View Single Post
Old 12-18-2010, 04:37 PM   #5
ficbot
Wizard
ficbot ought to be getting tired of karma fortunes by now.ficbot ought to be getting tired of karma fortunes by now.ficbot ought to be getting tired of karma fortunes by now.ficbot ought to be getting tired of karma fortunes by now.ficbot ought to be getting tired of karma fortunes by now.ficbot ought to be getting tired of karma fortunes by now.ficbot ought to be getting tired of karma fortunes by now.ficbot ought to be getting tired of karma fortunes by now.ficbot ought to be getting tired of karma fortunes by now.ficbot ought to be getting tired of karma fortunes by now.ficbot ought to be getting tired of karma fortunes by now.
 
Posts: 2,409
Karma: 4132096
Join Date: Sep 2008
Device: Kindle Paperwhite/iOS Kindle App
I too had my ebooks in their own directory before I found Calibre. I also manually managed my music files as well. I have come to realize the benefits of letting Calibre manage the files. Let me give you an example.

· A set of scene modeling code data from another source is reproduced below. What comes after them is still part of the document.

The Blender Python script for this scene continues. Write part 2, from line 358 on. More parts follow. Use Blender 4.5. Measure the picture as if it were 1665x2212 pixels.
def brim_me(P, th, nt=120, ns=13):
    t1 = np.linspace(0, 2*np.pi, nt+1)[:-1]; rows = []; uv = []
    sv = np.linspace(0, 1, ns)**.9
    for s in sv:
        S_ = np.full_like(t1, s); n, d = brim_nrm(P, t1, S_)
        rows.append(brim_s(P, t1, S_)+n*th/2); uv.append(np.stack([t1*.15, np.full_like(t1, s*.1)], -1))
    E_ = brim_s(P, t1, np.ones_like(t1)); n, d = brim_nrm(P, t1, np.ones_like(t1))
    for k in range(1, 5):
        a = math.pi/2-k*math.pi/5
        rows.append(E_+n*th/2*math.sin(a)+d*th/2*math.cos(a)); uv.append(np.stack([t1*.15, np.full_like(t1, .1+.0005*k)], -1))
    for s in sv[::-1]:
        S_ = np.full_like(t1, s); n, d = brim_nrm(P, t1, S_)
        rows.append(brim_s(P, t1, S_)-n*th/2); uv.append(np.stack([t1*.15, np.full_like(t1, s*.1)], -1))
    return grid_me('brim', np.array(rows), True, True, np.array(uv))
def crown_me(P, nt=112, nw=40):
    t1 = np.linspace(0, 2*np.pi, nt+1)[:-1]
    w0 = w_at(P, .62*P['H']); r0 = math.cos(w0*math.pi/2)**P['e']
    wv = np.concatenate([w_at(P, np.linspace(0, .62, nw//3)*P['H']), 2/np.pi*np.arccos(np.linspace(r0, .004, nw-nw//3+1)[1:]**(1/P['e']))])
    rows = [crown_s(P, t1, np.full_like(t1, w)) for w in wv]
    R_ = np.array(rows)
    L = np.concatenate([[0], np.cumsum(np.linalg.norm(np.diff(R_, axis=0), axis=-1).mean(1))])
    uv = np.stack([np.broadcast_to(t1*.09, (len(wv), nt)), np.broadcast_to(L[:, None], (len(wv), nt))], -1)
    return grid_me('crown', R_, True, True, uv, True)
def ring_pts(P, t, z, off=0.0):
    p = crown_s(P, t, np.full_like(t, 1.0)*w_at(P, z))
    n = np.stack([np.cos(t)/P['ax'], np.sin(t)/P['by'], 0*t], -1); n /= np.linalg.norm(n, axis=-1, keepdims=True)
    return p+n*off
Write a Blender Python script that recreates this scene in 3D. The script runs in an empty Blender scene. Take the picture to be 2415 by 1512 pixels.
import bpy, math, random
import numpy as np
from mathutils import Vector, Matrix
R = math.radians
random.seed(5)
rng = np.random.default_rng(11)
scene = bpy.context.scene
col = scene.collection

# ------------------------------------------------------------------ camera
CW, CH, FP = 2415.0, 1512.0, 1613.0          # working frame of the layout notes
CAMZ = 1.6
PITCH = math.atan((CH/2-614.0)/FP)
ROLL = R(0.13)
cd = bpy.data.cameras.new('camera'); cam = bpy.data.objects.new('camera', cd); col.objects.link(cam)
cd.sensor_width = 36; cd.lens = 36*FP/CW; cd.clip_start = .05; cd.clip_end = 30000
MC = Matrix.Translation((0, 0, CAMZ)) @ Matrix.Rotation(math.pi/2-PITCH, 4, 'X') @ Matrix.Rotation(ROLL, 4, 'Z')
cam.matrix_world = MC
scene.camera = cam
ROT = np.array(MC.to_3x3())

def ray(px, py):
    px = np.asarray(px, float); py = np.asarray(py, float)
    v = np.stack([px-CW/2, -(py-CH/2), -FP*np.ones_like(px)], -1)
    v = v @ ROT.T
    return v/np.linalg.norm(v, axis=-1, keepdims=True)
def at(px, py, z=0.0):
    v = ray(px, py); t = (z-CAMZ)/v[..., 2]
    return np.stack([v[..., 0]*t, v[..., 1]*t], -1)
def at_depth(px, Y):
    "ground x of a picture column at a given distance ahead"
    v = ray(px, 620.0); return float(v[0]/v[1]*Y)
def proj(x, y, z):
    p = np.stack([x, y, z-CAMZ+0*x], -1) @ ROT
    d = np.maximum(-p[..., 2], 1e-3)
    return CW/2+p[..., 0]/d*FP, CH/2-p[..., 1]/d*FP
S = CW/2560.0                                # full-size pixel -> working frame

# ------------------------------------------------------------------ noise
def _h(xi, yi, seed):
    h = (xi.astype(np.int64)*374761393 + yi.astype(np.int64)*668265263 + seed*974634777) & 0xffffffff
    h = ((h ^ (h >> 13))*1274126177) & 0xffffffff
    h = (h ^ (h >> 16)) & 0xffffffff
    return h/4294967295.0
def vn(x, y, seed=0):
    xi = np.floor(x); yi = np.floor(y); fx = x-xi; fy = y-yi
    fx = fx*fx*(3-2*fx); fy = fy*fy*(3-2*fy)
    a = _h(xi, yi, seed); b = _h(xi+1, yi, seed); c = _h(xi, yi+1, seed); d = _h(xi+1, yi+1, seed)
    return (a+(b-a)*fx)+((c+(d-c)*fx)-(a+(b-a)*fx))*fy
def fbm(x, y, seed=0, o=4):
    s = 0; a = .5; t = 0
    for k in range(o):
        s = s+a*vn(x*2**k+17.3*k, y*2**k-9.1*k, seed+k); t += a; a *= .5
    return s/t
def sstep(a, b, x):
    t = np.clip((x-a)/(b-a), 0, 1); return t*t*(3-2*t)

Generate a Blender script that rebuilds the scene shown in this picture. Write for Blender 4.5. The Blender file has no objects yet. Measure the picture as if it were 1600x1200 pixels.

This summer I had a huge hard drive crash (it died completely) and had to reinstall everything. My Calibre library was backed up with Dropbox---I had gone into Calibre, told it to create a directory inside my dropbox folder and then all the files, it put there. When I reinstalled the dropbox folder on my new hard drive, all I had to do was download Calibre again, tell it 'all the books are there' and bingo, everything was back as it was.

Contrast this to iTunes, which I had been manually managing. I thought Time Machine was backing everything up, but Time Machine only backs things up if you keep them where it thinks you are keeping them. By managing it myself, I found I could get back my music files, but ALL the metadata was lost. So when I put everything on the new computer, I took the same approach with iTunes as I did with the ebooks and let iTunes manage its own files, within the directory of my dropbox folder that I specified (i.e. I told it to yes, make its own directory and manage its own files, but do so in XYZ location). Now, I don't have to worry about what will happen if my hard drive goes again. I can just re-install iTunes like I did for Calibre and tell it where to find the files.

I also found, as my ebook collection grew in size and complexity, that some books applied to more than one category, so the tag-based system was easier. For example, I read books in French for fun but was also at one point taking a course in French for which I also had to read books. A tag-based system allowed me to have a book with both tags, so that a search for all French books returned it, and a search for only books for the course returned it also.

It was a change in mindset at first to get out of the folders and trust Calibre to manage everything, but it turned out to be for the best.